En fin. Que lejos de mi ánimo denostar al mundo perruno en general, que para algo ha sido históricamente señalado con una expresión (eso de perra vida) que señala la dificultad que históricamente han tenido sus integrantes para llegar al final de cada día. Pero aprovecho para recordar lo antedicho. Que aunque existe alguna confusión legal en cuanto a la interpretación de la norma, parece claro que no: que los animales deben permanecer fuera del bar y sus dueños, dentro. Y que no se trata de una decisión que puedan adoptar (como bien advierten los ejemplos citados arriba) los dueños de cada bar: la Administración decide por ellos, igual que en otras cuestiones cotidianas, puesto que se trata de garantizar el cumplimiento de las ordenanzas.

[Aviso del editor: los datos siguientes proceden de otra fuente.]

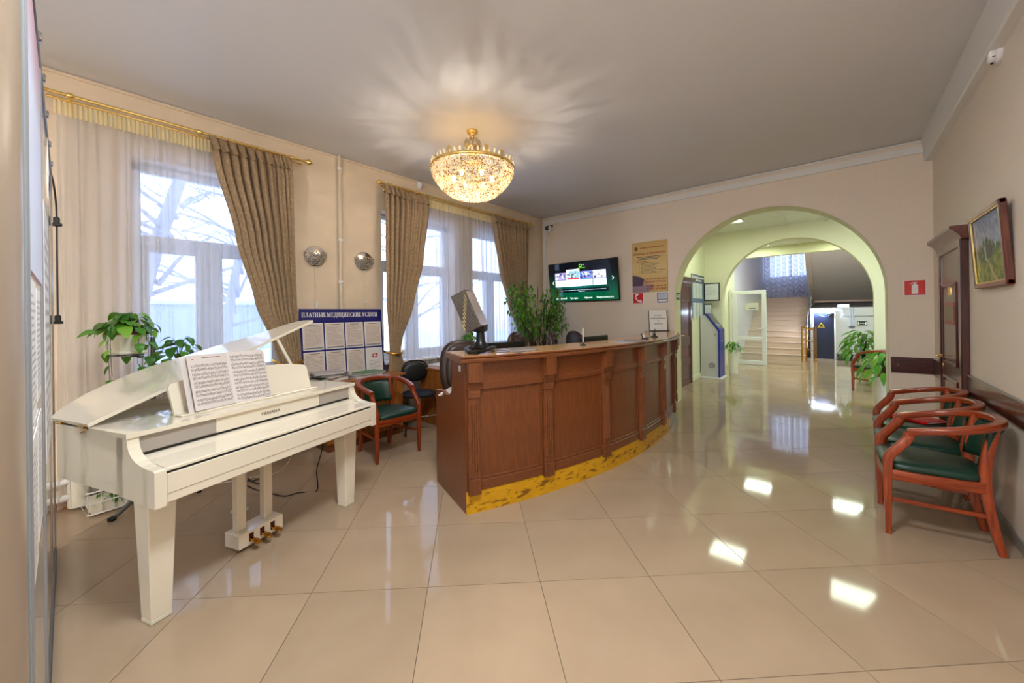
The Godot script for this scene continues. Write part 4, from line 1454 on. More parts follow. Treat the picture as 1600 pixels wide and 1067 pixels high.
func office_chair(label: String, at: Vector3, turn: float, top: float, arms := true):
	var o := thing("office_chair", label, "office chair", at, turn, "")
	var s := begin(false)
	pad(s, Vector3(0, 0.50, 0.02), 0.25, 0.055, 0.25, 3.6)
	put("seat", s, M.brown_leather, o)
	# tall shell back with a thick rounded edge
	var hh := top - 0.56
	for part in [["backrest", 0.0, 1.0, M.brown_leather], ["back_bolster", 0.052, 0.76, M.brown_leather]]:
		s = begin(false)
		var k: float = part[2]
		var cz := Vector3(0, 0.56 + hh * (0.5 if k == 1.0 else 0.46), -0.215 + part[1])
		pad(s, cz, 0.25 * k, 0.045 if k == 1.0 else 0.03, hh * 0.5 * k, 2.8, Basis(Vector3.RIGHT, PI / 2 - 0.14), 32, 1.0)
		put(part[0], s, part[3], o)
	s = begin(false)
	pad(s, Vector3(0, 0.56 + hh * 0.80, -0.19), 0.17, 0.03, hh * 0.13, 2.4, Basis(Vector3.RIGHT, PI / 2 - 0.14), 24)
	put("headrest", s, M.brown_leather, o)
	for sx in ([-1.0, 1.0] if arms else [1.0]):
		s = begin(false)
		var pp := curve([Vector3(sx * 0.22, 0.48, 0.08), Vector3(sx * 0.29, 0.56, 0.12), Vector3(sx * 0.30, 0.68, 0.10), Vector3(sx * 0.29, 0.69, -0.1), Vector3(sx * 0.23, 0.66, -0.2)], 5)
		tube(s, pp, 0.02, 8)
		put("armrest", s, M.dark, o)
	s = begin(false)
	tube(s, [Vector3(0, 0.08, 0), Vector3(0, 0.46, 0)], 0.028, 12)
	put("gas_lift", s, M.chrome, o)
	for k in 5:
		var a := TAU * k / 5.0
		s = begin(false)
		tube(s, [Vector3(0, 0.11, 0), Vector3(0.29 * sin(a), 0.07, 0.29 * cos(a))], 0.022, 8, 0.014)
		var lg := put("base_arm", s, M.dark, o)
		s = begin(false)
		lathe(s, [0, -0.02, 0.027, -0.018, 0.027, 0.018, 0, 0.02], 14, Vector3(0.29 * sin(a), 0.028, 0.29 * cos(a)), Basis(Vector3.UP, a) * Basis(Vector3.BACK, PI / 2))
		put("caster", s, M.black, lg)

func build_chairs():
	var gl := "green armchairs along the right wall"
	armchair("nearest of the three green leather armchairs along the right wall", Vector3(0.447, 0, -3.70), Vector2(-1, 0.02), gl)
	armchair("middle green leather armchair of the three along the right wall", Vector3(0.462, 0, -4.235), Vector2(-1, 0.0), gl)
	armchair("farthest green armchair along the right wall, a red folder on its seat", Vector3(0.478, 0, -4.77), Vector2(-1, -0.02), gl)
	armchair("green leather armchair beside the low wooden cabinet behind the piano", Vector3(-3.65, 0, -2.23), Vector2(1, 0.02))
	armchair("wooden armchair with green seat among the plants in the far hall", Vector3(0.51, 0, -9.17), Vector2(-0.63, -0.78))
	office_chair("brown leather office chair at the near end behind the counter", Vector3(-2.93, 0, -2.72), 1.05, 1.17, false)
	office_chair("brown leather office chair behind the counter, left one under the fig tree", Vector3(-2.80, 0, -3.72), 1.9, 1.23)
	office_chair("brown leather office chair behind the counter, right of the fig tree", Vector3(-2.80, 0, -4.48), 2.2, 1.235)
	office_chair("brown leather office chair behind the counter, farthest right and half hidden", Vector3(-2.87, 0, -5.16), 2.6, 1.19)
	# cafe chair
	var o := thing("cafe_chair", "black metal cafe chair with round backrest and navy seat behind the cabinet", "chair", Vector3(-4.07, 0, -2.94), 1.15)
	var s := begin(false)
	pad(s, Vector3(0, 0.455, 0.0), 0.205, 0.025, 0.195, 3.0)
	put("seat", s, M.navy, o)
	s = begin(false)
	pad(s, Vector3(0, 0.70, -0.215), 0.165, 0.018, 0.125, 2.4, Basis(Vector3.RIGHT, PI / 2 - 0.12))
	put("backrest", s, M.black, o)
	for sx in [-1.0, 1.0]:
		s = begin(false)
		tube(s, curve([Vector3(sx * 0.20, 0, -0.24), Vector3(sx * 0.19, 0.42, -0.17), Vector3(sx * 0.185, 0.68, -0.21), Vector3(sx * 0.12, 0.82, -0.24), Vector3(0, 0.845, -0.245)], 6), 0.011, 8)
		put("back_frame", s, M.black, o)
		s = begin(false)
		tube(s, [Vector3(sx * 0.21, 0, 0.22), Vector3(sx * 0.17, 0.43, 0.13)], 0.011, 8)
		put("front_leg", s, M.black, o)
	s = begin(false)
	tube(s, [Vector3(-0.2, 0.2, 0.18), Vector3(0.2, 0.2, 0.18)], 0.009, 8)
	put("stretcher", s, M.chrome, o)

# ---------------------------------------------------------------- desks by the window
func build_desks():
	var o := thing("low_cabinet", "low orange wood cabinet behind the piano carrying folders and the price board", "cabinet", Vector3(-4.305, 0, -2.28))
	var s := begin()
	box(s, Vector3(-0.005, 0.37, 0.0), Vector3(0.37, 0.62, 0.92), 0.002)
	put("body", s, M.deskwood_y, o)
	put("plinth", boxm(Vector3(0, 0.035, 0), Vector3(0.36, 0.07, 0.92)), M.mahogany_x, o)
	put("top", boxm(Vector3(0.005, 0.725, 0.0), Vector3(0.43, 0.025, 0.97), 0.004), M.deskwood_z, o)
	for k in 3:
		var d: MeshInstance3D = put("door", boxm(Vector3(0.187, 0.375, 0.305 - 0.305 * k), Vector3(0.016, 0.58, 0.298), 0.003), M.deskwood_y, o)
		s = begin(false)
		lathe(s, [0.006, 0, 0.006, 0.012, 0.011, 0.018, 0.009, 0.024, 0, 0.026], 10, Vector3(0.195, 0.5, 0.20 - 0.305 * k), Basis(Vector3.BACK, -PI / 2))
		put("knob", s, M.chrome, d)
	o = thing("side_desk", "orange wood desk standing below the second window", "desk", Vector3(-4.06, 0, -3.82))
	put("end_panel", boxm(Vector3(0, 0.36, 0.635), Vector3(0.58, 0.72, 0.025), 0.003), M.deskwood_y, o)
	put("end_panel", boxm(Vector3(0, 0.36, -0.635), Vector3(0.58, 0.72, 0.025), 0.003), M.deskwood_y, o)
	put("back_panel", boxm(Vector3(-0.25, 0.42, 0), Vector3(0.02, 0.5, 1.24), 0.002), M.deskwood_y, o)
	put("top", boxm(Vector3(0, 0.735, 0), Vector3(0.60, 0.028, 1.34), 0.004), M.deskwood_z, o)
	single("paper_stack", boxm(Vector3(0, 0.012, 0), Vector3(0.21, 0.024, 0.30), 0.001), M.paper, "stack of white paper on the side desk below the second window", "paper stack", Vector3(-4.20, 0.749, -3.42), 0.1)
	# price board leaning on the wall
	var b := thing("price_board", "blue framed board of eight price lists leaning on the wall above the cabinet", "notice board", Vector3(-4.385, 0.738, -2.165), PI / 2)
	b.rotation.x = 0.0
	b.basis = Basis(Vector3.UP, PI / 2) * Basis(Vector3.RIGHT, -0.085)
	var W := 0.98
	var H := 0.795
	put("board", boxm(Vector3(0, H / 2, -0.008), Vector3(W, H, 0.014), 0.002), M.blue, b)
	word(b, "ПЛАТНЫЕ МЕДИЦИНСКИЕ УСЛУГИ", 0.05, Vector3(-0.02, H - 0.068, 0.0005), M.ink_white, 0.90, true, true)
	for r in 2:
		for c in 4:
			var x := -0.357 + 0.238 * c
			var y := H - 0.155 - 0.155 - 0.32 * r
			var im: Image
			if r == 1 and c == 3:
				im = print_tex(128, 156, Color(0.86, 0.84, 0.84), Color(0.5, 0.45, 0.45), 0.15, 0.85, 0.5, 0.85, 6, 91)
				for k in 60:
					var a := k * 0.31
					im.fill_rect(Rect2i(int(64 + 22 * cos(a) * (0.4 + 0.6 * absf(sin(a * 2.3)))), int(46 + 13 * sin(a)), 8, 6), Color(0.62, 0.08, 0.06) if k % 3 else Color(0.9, 0.75, 0.72))
			else:
				im = print_tex(128, 156, Color(0.84, 0.79, 0.75), Color(0.45, 0.40, 0.37), 0.08, 0.92, 0.08, 0.86, 17, 60 + r * 4 + c, 0.55)
				im.fill_rect(Rect2i(30, 5, 70, 4), Color(0.5, 0.45, 0.42))
				if r == 0:
					im.fill_rect(Rect2i(6, 146, 116, 5), Color(0.30, 0.36, 0.50))
			var pk := put("pocket", boxm(Vector3(x, y, 0.001), Vector3(0.222, 0.30, 0.004), 0.001), M.plastic_white, b)
			put("price_list", card(0.206, 0.284, 0.002), img_mat(im, 0.4), pk, Vector3(x, y, 0.0045))
	# folders on the cabinet
	var fz := -1.92
	var cols := [[Color(0.10, 0.30, 0.16), 0.34, "green ring binder at the bottom of the pile on the low cabinet"], [Color(0.75, 0.72, 0.72), 0.31, "grey paper folder in the pile on the low cabinet, second from bottom"], [Color(0.16, 0.14, 0.15), 0.32, "black folder in the middle of the pile on the low cabinet"], [Color(0.70, 0.68, 0.69), 0.30, "light grey folder on top of the pile on the low cabinet"]]
	var y := 0.7375
	for i in 4:
		var hgt: float = [0.045, 0.022, 0.014, 0.022][i]
		var f := thing("folder", cols[i][2], "folder", Vector3(-4.27, y, fz + [0.02, -0.03, 0.0, 0.03][i]), [0.15, 0.35, 0.05, -0.2][i], "folders piled on the low cabinet")
		folder(f, Vector2(0.24, cols[i][1]), hgt, mat(cols[i][0], 0.4))
		y += hgt
	var f := thing("folder", "thick grey folder lying flat beneath the bright green folder on the cabinet", "folder", Vector3(-4.26, 0.7375, -2.30), 0.1, "folders piled on the low cabinet")
	folder(f, Vector2(0.25, 0.36), 0.028, mat(Color(0.62, 0.60, 0.62), 0.5))
	f = thing("folder", "bright green plastic folder on the right of the low cabinet", "folder", Vector3(-4.25, 0.7655, -2.36), 0.12, "folders piled on the low cabinet")
	folder(f, Vector2(0.23, 0.32), 0.022, mat(Color(0.16, 0.46, 0.24), 0.35))
	# papers in the hollow at the counter's end
	for i in 3:
		single("paper_sheaf", boxm(Vector3(0, 0.006 + 0.012 * i, 0), Vector3(0.22, 0.011, 0.30), 0.001), M.paper, ["white papers at the bottom of the pile in the counter's low end", "white papers in the middle of the pile in the counter's low end", "top white papers of the pile in the counter's low end"][i], "paper stack", Vector3(-2.50, 0.766, -2.22), 0.3 + 0.12 * i, "papers at the counter's low end")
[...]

A este respecto, añado este comentario que me hacía llegar un compañero, encendido defensor por cierto del reino animal, días atrás: el desagradable impacto que le generaba ingresar en cierto bar que no nombraremos porque su dueño, propietario a la vez de unos perros de impresionante tamaño, los dejaba sueltos por el local, generando ruidos, malestar y hasta cierta inquietud entre la clientela. De modo que regresamos al principio de este artículo: como bien nos alertan desde el Tizona, resulta compatible adorar a los perros y limitar su presencia en los bares. A veces es por su bien: pueden verse expuestos como sus dueños a la desagradable sensación de acodarse en su barra predilecta, dirigir su mirada a la televisión y que aparezca Tele 5.
Él nunca lo haría.
P.D. Se ha citado arriba el Beitia y se vuelve a mencionar aquí, porque tal vez algún feligrés asiduo habrá notado el tributo sutil que este bar rinde al llorado Florida de la calle San Agustín, cuyos ajos tanto reconfortaron a sus parroquianos conspicuos en aquel Logroño en blanco y negro. Ajos en vinagre, un suculento, sencillo y recio bocado que en el Beitia despachan según la receta clásica y bajo esa misma denominación: para que no quepan dudas del homenaje que se rinde al viejo bar desaparecido, el gigantesco tarro donde duermen esas cabecitas de ajos luce su nombre bien visible. Florida. Y ya está dicho todo.